Ratepayer advocates said they understood why Edison, the state’s second-largest investor-owned utility, asked for the higher prices. However, they were miffed that the increase primarily would hit residential users.

“This sounds like it will pretty much wipe out the one reduction we’ve gotten” since the energy crisis, said Mike Florio, an attorney for the Utility Reform Network, a San Francisco-based ratepayers’ advocacy group. He noted that residential customers got a 7.5% rate reduction in 2003.

Edison, a unit of Rosemead-based Edison International that serves much of Southern California outside the cities of Los Angeles and San Diego, blamed the increase on a combination of factors. These include higher natural gas costs and contracts with independent power generators to ensure that the lights will stay on during summertime surges in demand.

Prices for natural gas, the fuel of choice for most California electricity generating plants, are expected to continue trending upward.

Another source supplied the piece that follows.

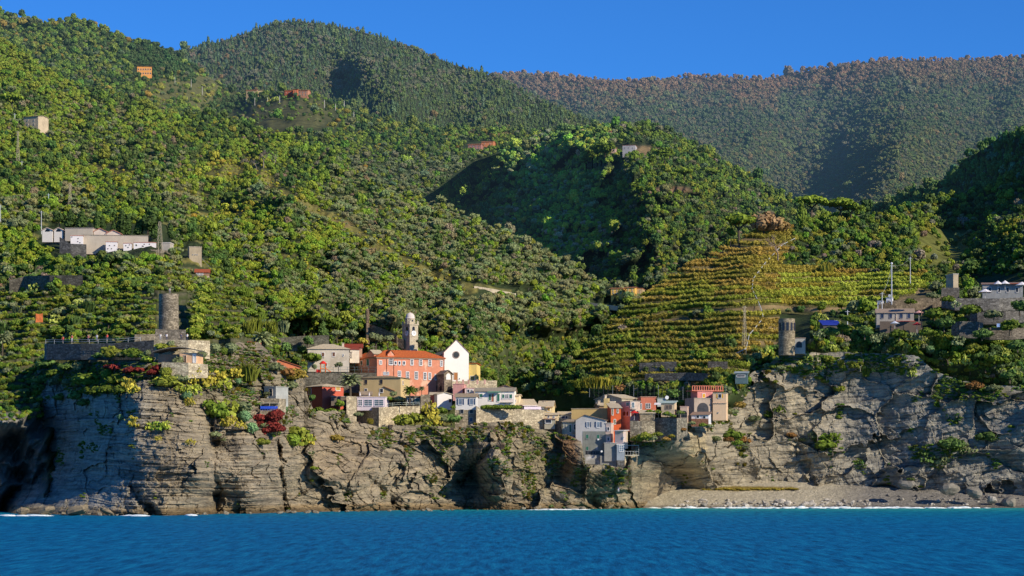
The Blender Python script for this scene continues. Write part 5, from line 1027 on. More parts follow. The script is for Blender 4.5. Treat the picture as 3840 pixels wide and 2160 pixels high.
H = House('big_ochre_house', 'big ochre house with blank shaded wall behind the grey gabled house', 'house', 'V1', 232, 738, 345, 540, Y=677, yaw=-9, depth=8, roof='flat', wall=P_((.64, .45, .18), .12), rmat=P_((.46, .38, .26)), sink=8)
H.win('r', 758, 430, 16, 50, 'shut', 'teal'); o = MB().box(9, 1.5, H.h, 10.4, 3.4, H.h+3.0).build('chimney', P_((.7, .52, .22)), H.roof); MB().box(10.6, 1.5, H.h, 12.2, 3.2, H.h+2.2).build('stair_head', P_((.75, .64, .45)), H.root)
H = House('orange_tower_house', 'bright red orange tower house at the centre of the lower village', 'house', 'V1', 776, 916, 332, 640, Y=666, yaw=4, depth=9, roof='shed', rise=70, wall=P_((.68, .13, .04), .15), rmat=SLATE(), sink=6); H.win('f', 800, 385, 16, 80, 'shut', 'olive'); H.win('f', 871, 372, 18, 48, 'shut', 'olive'); H.win('f', 830, 520, 22, 60, 'shut', 'olive')
H = House('slate_gable_house', 'grey house with broad slate roof and cream front behind the orange house', 'house', 'V1', 925, 1135, 200, 330, Y=690, yaw=34, depth=13, roof='gx', rise=62, wall=P_((.5, .44, .32)), rmat=SLATE()); H.chimney(880, 150, 135, .7, .5)
H = House('small_roof_house', 'little house with chimney left of the orange tower house roof', 'house', 'V1', 612, 772, 300, 345, Y=681, yaw=6, depth=8, roof='gx', rise=40, wall=P_((.3, .2, .12)), rmat=SLATE()); H.chimney(628, 235, 225, .6, .3)
H = House('pink_balcony_house', 'pinkish house with rounded bay and balcony right of the orange house', 'house', 'V1', 1042, 1180, 240, 510, Y=670, yaw=26, depth=8, roof='flat', wall=P_((.60, .47, .38)), rmat=P_((.4, .36, .3)), sink=3)
H.win('f', 1080, 290, 34, 70, 'plain', pane=glass((.14, .2, .24))); H.balcony(1048, 1120, 300, 345, .9); H.win('f', 1088, 405, 50, 56, 'cross', frame=P_((.5, .08, .05))); H.win('l', 965, 408, 36, 60, 'shut', 'brown'); H.win('l', 1008, 408, 30, 60, 'shut', 'brown'); H.win('l', 1010, 280, 40, 50, 'shut', 'teal')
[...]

Natural gas, mainly imported from Texas and the Rocky Mountain region, has more than doubled in price since January 2002.

Edison said it also pegged about half of the projected price hike to a new requirement from the PUC and the administration of Gov. Arnold Schwarzenegger that utilities make sure they have enough reserve capacity to meet 115% of peak demand. The company already has begun to sign contracts for the extra power capacity, even though the deadline for securing the higher reserves doesn’t hit until 2006.